Records with scene code:

■ ■ ■

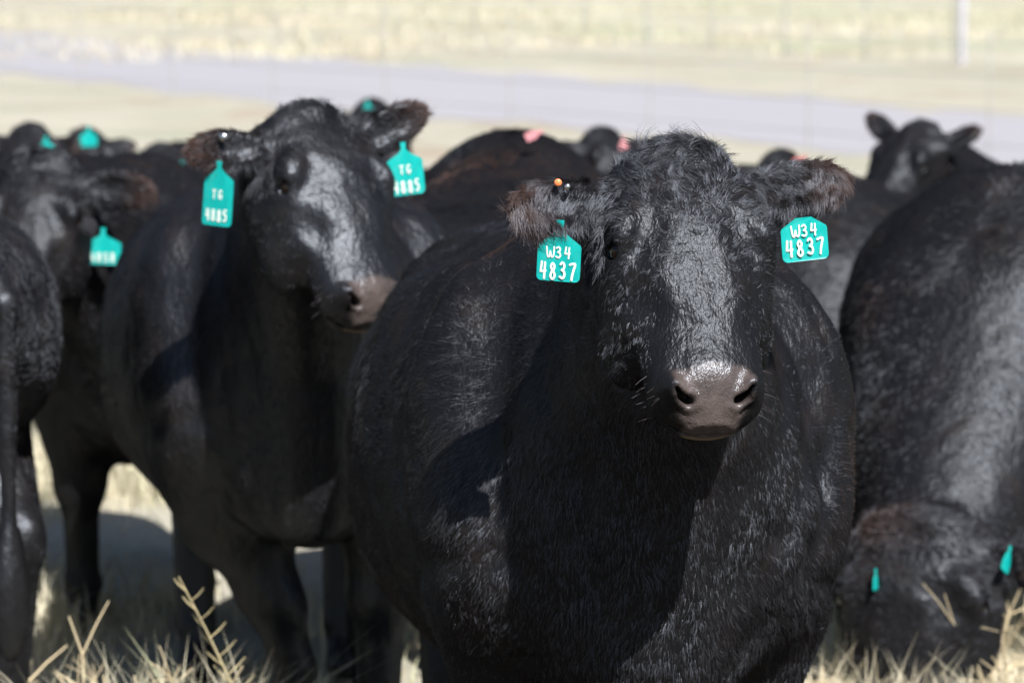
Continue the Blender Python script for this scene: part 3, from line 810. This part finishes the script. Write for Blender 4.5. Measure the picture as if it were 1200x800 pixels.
# ------------------------------------------------------------------ grass and dry stems
g = NG('dry_grass'); gi = g.attr('tone')
g.link(g.ramp(gi, [(0, (.36, .31, .21)), (.35, (.50, .45, .33)), (.7, (.64, .60, .47)), (1, (.42, .43, .28))]), g.b.inputs['Base Color'])
g.b.inputs['Roughness'].default_value = .7; g.b.inputs['Specular IOR Level'].default_value = .3
M_GRASS = g.m
def grass(name, N, x0, x1, y0, y1, h, wd, seed, lean=.6, clump=3.0):
    rs = np.random.RandomState(seed)
    X = rs.uniform(x0, x1, N * 3); Y = rs.uniform(y0, y1, N * 3)
    P = np.stack([X, Y, 0 * X], 1).astype(f32)
    keep = rs.rand(N * 3) < np.clip(.35 + .5 * noz(P, clump, seed) + .3 * noz(P, clump * 4, seed + 1), .03, 1)
    P = P[keep][:N]; n = len(P)
    hh = h * (.35 + rs.rand(n) ** 1.5) * (1 + .5 * noz(P, clump, seed)); az = rs.rand(n) * 6.283
    d = np.stack([np.cos(az), np.sin(az), 0 * az], 1); s = np.stack([-np.sin(az + rs.normal(size=n)), np.cos(az), 0 * az], 1)
    ln = lean * (.3 + rs.rand(n) * 1.4)
    pts = []
    for k, t in enumerate((0, .4, .75, 1)):
        c = P + d * (hh * ln * t * t)[:, None]; c[:, 2] = -.01 + hh * (t - .35 * ln * t * t)
        ww = wd * (1 - .75 * t) * (.6 + .8 * rs.rand(n)) if k else wd * np.ones(n)
        if k == 3: pts += [c]
        else: pts += [c - s * ww[:, None] / 2, c + s * ww[:, None] / 2]
    V = np.stack(pts, 1).reshape(-1, 3)
    b = np.arange(n)[:, None] * 7
    quads = np.concatenate([b + np.array([[0, 1, 3, 2]]), b + np.array([[2, 3, 5, 4]])]); tri = b + np.array([[4, 5, 6]])
    me = bpy.data.meshes.new(name); me.vertices.add(len(V)); me.vertices.foreach_set('co', V.astype(f32).ravel())
    li = np.concatenate([quads.ravel(), tri.ravel()]).astype(np.int32); me.loops.add(len(li)); me.loops.foreach_set('vertex_index', li)
    ls = np.concatenate([np.arange(len(quads)) * 4, len(quads) * 4 + np.arange(len(tri)) * 3]).astype(np.int32)
    me.polygons.add(len(ls)); me.polygons.foreach_set('loop_start', ls); me.update(calc_edges=True)
    tone = np.repeat(np.clip(rs.normal(.5, .2, n) + .2 * noz(P, 2, seed + 5), 0, 1), 7).astype(f32)
    me.attributes.new('tone', 'FLOAT', 'POINT').data.foreach_set('value', tone)
    me.materials.append(M_GRASS); o = bpy.data.objects.new(name, me); COL.objects.link(o)
    return tagobj(o, kind='stuff')
tagobj(grass('dry_grass', 60000, -3.2, 3.2, 9.4, 16, .17, .006, 21), 'straw coloured dry grass under the herd')
tagobj(grass('dry_grass', 30000, -5.5, 5.5, 16, 30, .07, .010, 22, clump=1.2), 'pale dry grass between the herd and the road')
tagobj(grass('dry_grass', 9000, -16, 14, 60, 112, .18, .03, 23, clump=.5), 'sparse tall dry tufts along the far fence')

tagobj(grass('dry_grass', 3800, -1.25, -.50, 8.1, 8.6, .42, .0042, 41, .75, 2), 'fine sunlit straw at the bottom left edge')
tagobj(grass('dry_grass', 4500, .60, 1.6, 8.75, 9.15, .25, .0042, 42, .75, 2), 'fine sunlit straw at the bottom right edge')
M_STALK = simple('dry_stalk', (.56, .47, .31), .75).m
M_STALK2 = simple('dry_seed_stem', (.50, .43, .25), .7).m
def weed(label, loc, h, n, seed, kind='bush', rad=.006, spread=.5, lean=(0, 0), group='dry stalks standing in the pasture'):
    n = int(n * 1.15) if kind == 'bush' else n
    rr = random.Random(seed); m = MB()
    if kind == 'seed':
        top = Vector((lean[0], lean[1], h)); P = [Vector((0, 0, 0)).lerp(top, t) + Vector((.02 * math.sin(t * 3), 0, 0)) for t in (0, .2, .4, .6, .8, 1)]
        m.tube(P, [rad, rad * .9, rad * .8, rad * .65, rad * .5, rad * .3], 7)
        for i in range(n):
            t = .45 + .53 * i / n; p = Vector((0, 0, 0)).lerp(top, t) + Vector((.02 * math.sin(t * 3), 0, 0))
            sd_ = 1 if i % 2 else -1; L = .05 * (1.25 - t) + .018
            dirv = Vector((sd_ * .8, rr.uniform(-.5, .5), .7)).normalized()
            m.tube([p, p + dirv * L * .6, p + dirv * L + Vector((0, 0, .004))], [rad * .45, rad * .5, rad * .22], 5)
    else:
        for i in range(n):
            az = rr.uniform(0, 6.28); sp = rr.uniform(.1, 1) * spread; hh = h * rr.uniform(.45, 1)
            p = Vector((rr.uniform(-.04, .04), rr.uniform(-.04, .04), -.01)); d = Vector((math.cos(az) * sp + lean[0], math.sin(az) * sp * .6 + lean[1], 1)).normalized()
            P = [p.copy()]; L = hh / 5
            for k in range(5):
                d = (d + Vector((rr.uniform(-.35, .35), rr.uniform(-.25, .25), rr.uniform(-.2, .12)))).normalized(); p = p + d * L; P.append(p.copy())
            r0 = .72 * rad * rr.uniform(.6, 1.3)
            m.tube(P, [r0, r0 * .95, r0 * .85, r0 * .75, r0 * .6, r0 * .4], 6)
            for q in range(rr.randint(3, 7)):
                a = rr.randint(1, 4); sgn = rr.choice((-1, 1))
                dd = Vector((sgn * rr.uniform(.3, 1), rr.uniform(-.6, .6), rr.uniform(-.2, 1))).normalized() * rr.uniform(.02, .13)
                m.tube([P[a], P[a] + dd * .5 + Vector((0, 0, .005)), P[a] + dd], [r0 * .6, r0 * .5, r0 * .3], 5)
    o = m.build('dry_weed', M_STALK2 if kind == 'seed' else M_STALK, None, True); o.location = loc
    return tagobj(o, label, 'dry weed', group)
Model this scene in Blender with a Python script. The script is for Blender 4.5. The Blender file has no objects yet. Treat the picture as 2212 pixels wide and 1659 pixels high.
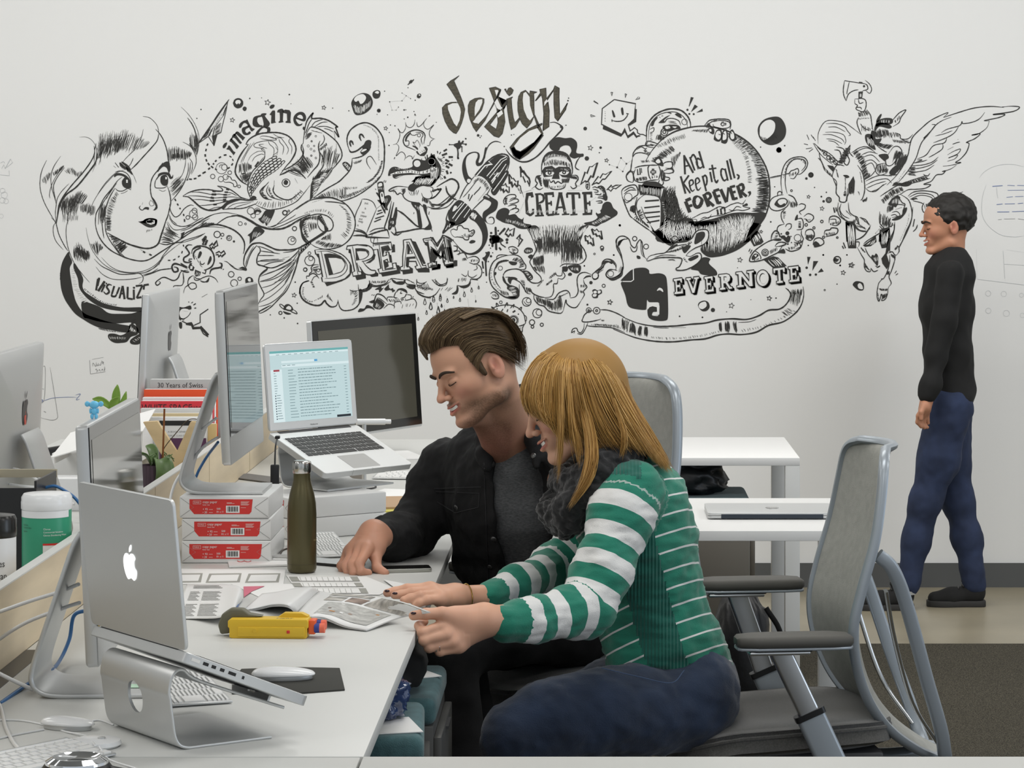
import bpy,bmesh,math,random,mathutils
import numpy as np
from mathutils import Vector,Matrix
PI=math.pi
SC=bpy.context.scene
COL=SC.collection
F_PX,VX,VY,EYE=6000.0,1294.0,412.0,1.612
cam_d=bpy.data.cameras.new('camera');cam=bpy.data.objects.new('camera',cam_d);COL.objects.link(cam)
cam.location=(0,0,EYE);cam.rotation_euler=(PI/2,0,0)
cam_d.sensor_width=36;cam_d.lens=F_PX/2212*36
cam_d.shift_x=(1106-VX)/2212;cam_d.shift_y=-(829.5-VY)/2212
cam_d.clip_end=60
cam_d.dof.use_dof=False
SC.camera=cam
SC.view_settings.view_transform='Standard';SC.view_settings.look='None'
SC.view_settings.gamma=1;SC.view_settings.use_curve_mapping=False
SC.view_settings.exposure=0.0
w=bpy.data.worlds.new('world');SC.world=w;w.use_nodes=True
w.node_tree.nodes['Background'].inputs[0].default_value=(.86,.93,1,1)
w.node_tree.nodes['Background'].inputs[1].default_value=.62
SC.cycles.max_bounces=6;SC.cycles.diffuse_bounces=3;SC.cycles.glossy_bounces=3;SC.cycles.transparent_max_bounces=8
SC.cycles.sample_clamp_indirect=4
def area(name,loc,size,energy,col=(1,1,1),rot=(0,0,0)):
 d=bpy.data.lights.new(name,'AREA');d.shape='RECTANGLE';d.size,d.size_y=size;d.energy=energy;d.color=col
 o=bpy.data.objects.new(name,d);COL.objects.link(o);o.location=loc;o.rotation_euler=rot
 return o
for i,y in enumerate((2.6,5.4,8.2)):
 for j,x in enumerate((-3.2,0.2,3.4)):
  area('ceiling_fixture',(x,y,3.25),(1.5,.9),31,(1,.985,.95))
area('wall_washer',(-.2,9.3,3.3),(8.0,.5),80,(1,.99,.97),(math.radians(32),0,0))
area('daylight',(7.5,3.0,1.9),(5,2.4),95,(.72,.84,1),(0,math.radians(90),0))
def at(px,py,Y):
 return Vector(((px-VX)/F_PX*Y,Y,EYE-(py-VY)/F_PX*Y))
def onz(px,py,z):
 Y=(EYE-z)*F_PX/(py-VY);return Vector(((px-VX)/F_PX*Y,Y,z))
DESK=.735
_M={}
def mat(name,col,rough=.5,metal=0,spec=.5,noise=None,bump=None,coat=0,emit=None,alpha=1,trans=0,sheen=0,ior=1.45,sss=0):
 """noise=(scale, amount[, stretch xyz]) varies the colour; bump=(scale, strength)"""
 if name in _M:return _M[name]
 m=bpy.data.materials.new(name);m.use_nodes=True;nt=m.node_tree;b=nt.nodes['Principled BSDF']
 c=(*col,1)if len(col)==3 else col
 b.inputs['Base Color'].default_value=c;b.inputs['Roughness'].default_value=rough;b.inputs['Metallic'].default_value=metal
 b.inputs['Specular IOR Level'].default_value=spec;b.inputs['Coat Weight'].default_value=coat;b.inputs['IOR'].default_value=ior
 b.inputs['Alpha'].default_value=alpha;b.inputs['Transmission Weight'].default_value=trans;b.inputs['Sheen Weight'].default_value=sheen
 if sss:b.inputs['Subsurface Weight'].default_value=sss;b.inputs['Subsurface Radius'].default_value=(.012,.004,.002);b.inputs['Subsurface Scale'].default_value=1
 if emit:b.inputs['Emission Color'].default_value=(*emit[0],1);b.inputs['Emission Strength'].default_value=emit[1]
 tc=nt.nodes.new('ShaderNodeTexCoord')
 if noise:
  mp=nt.nodes.new('ShaderNodeMapping');nt.links.new(tc.outputs['Object'],mp.inputs[0])
  if len(noise)>2:mp.inputs['Scale'].default_value=noise[2]
  n=nt.nodes.new('ShaderNodeTexNoise');n.inputs['Scale'].default_value=noise[0];n.inputs['Detail'].default_value=6
  nt.links.new(mp.outputs[0],n.inputs['Vector'])
  r=nt.nodes.new('ShaderNodeValToRGB');nt.links.new(n.outputs[0],r.inputs[0])
  a=noise[1]
  r.color_ramp.elements[0].position=.3;r.color_ramp.elements[1].position=.7
  r.color_ramp.elements[0].color=tuple(max(0,x*(1-a))for x in c[:3])+(1,);r.color_ramp.elements[1].color=tuple(min(1,x*(1+a))for x in c[:3])+(1,)
  nt.links.new(r.outputs[0],b.inputs['Base Color'])
 if bump:
  n2=nt.nodes.new('ShaderNodeTexNoise');n2.inputs['Scale'].default_value=bump[0];n2.inputs['Detail'].default_value=4
  nt.links.new(tc.outputs['Object'],n2.inputs['Vector'])
  bp=nt.nodes.new('ShaderNodeBump');bp.inputs['Strength'].default_value=bump[1];bp.inputs['Distance'].default_value=.002
  nt.links.new(n2.outputs[0],bp.inputs['Height']);nt.links.new(bp.outputs[0],b.inputs['Normal'])
 _M[name]=m;return m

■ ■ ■

§ Do this: Search the entries for the word "script", then list each line that holds it.

§ Result of this exercise:
Continue the Blender Python script for this scene: part 3, from line 810. This part finishes the script. Write for Blender 4.5. Measure the picture as if it were 1200x800 pixels.
Model this scene in Blender with a Python script. The script is for Blender 4.5. The Blender file has no objects yet. Treat the picture as 2212 pixels wide and 1659 pixels high.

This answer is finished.